Special note: there’s a resistor that’s fitted from the Drive pot minimum terminal to its case, which we’ll describe in the next section, so don’t worry about having one left over when you’ve finished the board – it’s needed elsewhere.
When the case paint is hard, and you’ve applied any decorative artwork or lettering, fit the LED, pots, jacks, and switches.
- Shorten the LED wires to about 10cm, preserving or increasing the length difference (the long wire is the positive in the wiring diagram) then bend them 90˚ as in the picture.
Cut two pieces (one black about 12cm, one red about 9cm) from the wire supplied in the kit, making sure there’s enough black wire to lie easily between the LED negative and the footswitch – it has the longest run of all the wires and it’s better to be generous than have to fit a longer piece later.
- Strip and tin the ends, and solder them to the positive and negative terminals of the LED, red denoting positive. Having soldered the wires to the LED, slip 2cm of black sleeving down each wire and over the LED terminals.
- Pass the plastic bush through the front of the case (it should be an easy push-fit), press the LED into it from the rear, and slip the plastic ring down the wires and over the end of the bush to support it. Your final assembly should look like this.
- With the LED in place, fit the jacks and pots, having cropped the pot shafts to 9mm, and the small toggle switch. The pots have a small locating lug that should be removed using the blunt-nosed pliers, and are fitted with the serrated washer inside the case.
- Orient the terminals to five o’clock. Test-fit the control knobs and adjust the pots so that the flat on the shaft at minimum (full ACW) rotation allows the knob to point at seven o’clock with its grub screw tightened (this sounds more complicated than it is). Then, holding the body of the pots from inside, tighten their fixing nuts using pliers or an adjustable spanner. You might find it makes an easier wiring job if you bend the Tone pot terminals slightly upwards to be clear of the toggle switch.
- Fit the small toggle switch and the jacks. The toggle switch terminals align vertically as shown, with one nut inside to set the height, and the serrated washer on top of it but inside the case. The flat washer and the fixing nut fit outside. The contoured plastic dress-washers for the jacks fit outside the case, and two (only) of the spacers inside.
- Now cut two of the self-adhesive feet in half using a hobby knife (take care: they’re quite tough), and press a half-foot onto the rear of each pot to provide support for the PCB. Lastly, fit the footswitch in line with the jacks, with its inner (hex) nut about halfway up the thread.

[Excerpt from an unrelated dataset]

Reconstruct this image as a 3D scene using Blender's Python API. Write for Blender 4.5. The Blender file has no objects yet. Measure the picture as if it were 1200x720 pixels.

The ring nut can be tightened with pliers held flat to the pedal casing, holding the box against the torque.
- First fit R18 (the 1KOhm resistor spare from the board assembly) between the minimum end of the Drive pot and its case and solder the ends as shown in the kit wiring diagram. Do the same with a long offcut wire between the minimum end of the Level pot and its case.
- Now connect the earth circuit using black wire, using the wiring guide in the kit with our picture as a reference, and the signal circuit using red wire – you can make enough slack to ease the final wiring of the board, using the wiring diagram as a guide, as it’s full-scale. Don’t solder wires to the toggle switch yet: cut and strip the ends of two 5cm pieces of whichever colour you’ve got most of, pass them through holes 9 and 10 on the board, and solder them to the pads.
- Strip and tin 5mm at the free ends of the wires and, using the numbers on the wiring guide to match those on the PCB, pass them through the corresponding PCB holes and solder them. Note pad 8 has no connection.
- Fit the board into the pedal, with the tinned ends of the switch terminals showing through the three small ports in the board. Dress the wires to clear any obstacles. Press lightly on the board and tack-solder the wires you pre-fitted to PCB terminals 9 and 10 to them. This completes the wiring. All that remains is to fit a fresh PP3 battery.
Let’s test your Blue Tube.- First, with all controls zeroed, insert a jack into the In/On socket. Click the footswitch, and the LED should switch on or off. Now connect your guitar to the In/On jack, and the Out jack to your amp. With all pedal controls at mid-point and a low amp volume setting, play a few notes, clicking the footswitch. Bypass (no LED) should give normal level and tone. Effect should light the LED and give a big level and tone increase.
- With the toggle switch in the ‘off’ position, adjust the Drive and Level controls to get the sound you want. For more distortion increase Drive and back off Level, for clean boost do the opposite, and you should find that Blue Tube creates quite subtle mixes of the two. Tone allows you to make the boost treble, middle, or bass dominant, fully clockwise for maximum treble. Throwing the selector switch increases and hardens the distortion, but you can use the Drive control to back it off, and with altered control settings it can sound like the switch is in the off position (it’s intended to emulate the Tube Bender sound, and the labelling in our picture is provisional).
- Finally, the type of guitar you use will greatly influence the control settings. A single-coil pickup will typically require higher Drive settings to get obvious distortion than a humbucker – settings above 6/10 for the first, probably less than 4/10 for the last. The selector switch will be useful here, too.